I try to make his arrival home as nice as possible, I go out and meet him with the dog, offer him a cup of tea (Which he always turns down) but it seems to make no difference.
Ultimately I have decided I just have to get on with things myself until he lightens up (Usually at about 10pm)..
I just wish he wasn't so grumpy. OH - and - we talked about this once and he said he thought my 'cheerfulness' was fake ...but it isn't, perhaps he's trying to wear me down.
Maybe instead of going out there with the dog and offering him a cup of tea you could surprise him - have his favourite meal ready on a candlelit table on the patio or something with you in the dress he likes you best in with a bottle of wine on ice next to it. Just plan a nice romantic evening for you both and show him how much you care.
That should cheer him up for a while.
But don't forget us men are just naturally miserable buggers in most cases and we usually make things sound worse than we really think they are.
its HIM that needs to buck his ideas up and think about how hes making everyone around him feel.
Has he always been a bit grumpy? because he really does sound like my hubby........honestly
and I havn't managed to change him yet, so if you can change him please let me into your little secret
Is he tired because of his job? longer hours or something like that? could anything be bothering him that he hasn't told you about? Men do tend to bottle stuff up and just not talk, so try to get him to talk and open up. Tell him how your feeling and see if you can do something about it. Why not say right tomorrow night we are having a walk out with the dog (seeing as the weather is gorgeous) and tell him he IS going to talk to you. You could always go for a long walk, have a couple of beers in your local and maybe he might just open up and start talking.
No that's not what I was saying. I was just suggesting that maybe although byny may have the domestic routine all sussed they might have become a bit stuck in a routine and as byny wants to cheer her feller up a nice romantic surprise could do the trick.
I was not criticising byny at all, I was just saying that a nice romantic surprise could boost their relationship. If she isn't happy and as he doesn't seem to want to make the effort to change she should give him some encouragement to do so.
and youv'e never looked back since
Good on ya for getting out, I dont beleive families should stay together for the sake of the kids
I meant you, this was not about byny.
Your situation does seem a lot more extreme than byny's is.

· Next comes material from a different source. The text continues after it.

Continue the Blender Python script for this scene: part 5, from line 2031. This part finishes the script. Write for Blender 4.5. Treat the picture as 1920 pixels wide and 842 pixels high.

Obviously try to sort problems out, try to make it work but like in your case trying never worked so you got out, which is why I said good on ya
Yeah, so did I!
I make him his 'favourite meal' every night...I mean, I cook practically every meal he eats and he likes them all more or less. And really, not only would he be pissing himself laughing if i stood at the door in what I though was his favoourite dress but so would I!!
The problem is not one of routine and lack of romance but his god-awful 'steptoe' personality..
However, at the weekend we did spend a lovely afternoon in the park with the dog (our substitute child and pride and joy) during which he acknowledged he is a grumpy bastard and that his job is pretty much ideal for him.
I guess I just have to accept that not everyone is happy most of the time.
HAHA! I missed that one somehow! Yeah, people don`t really do that stuff, do they?! I know if I had it probably would`ve been met with some comment like, "What the hell are you tarted up for? Has someone been round?"
If you asked him he'd say he never plans everything but lives day to day and is really spontaneous, to some extent that is true in that he does what the hell he likes when he likes but I don't think he has a burning desire to do anything amazing. I certainly hope I'm not stopping him from doing stuff, we are both really independent and I'd back him in almost anything he wanted to do!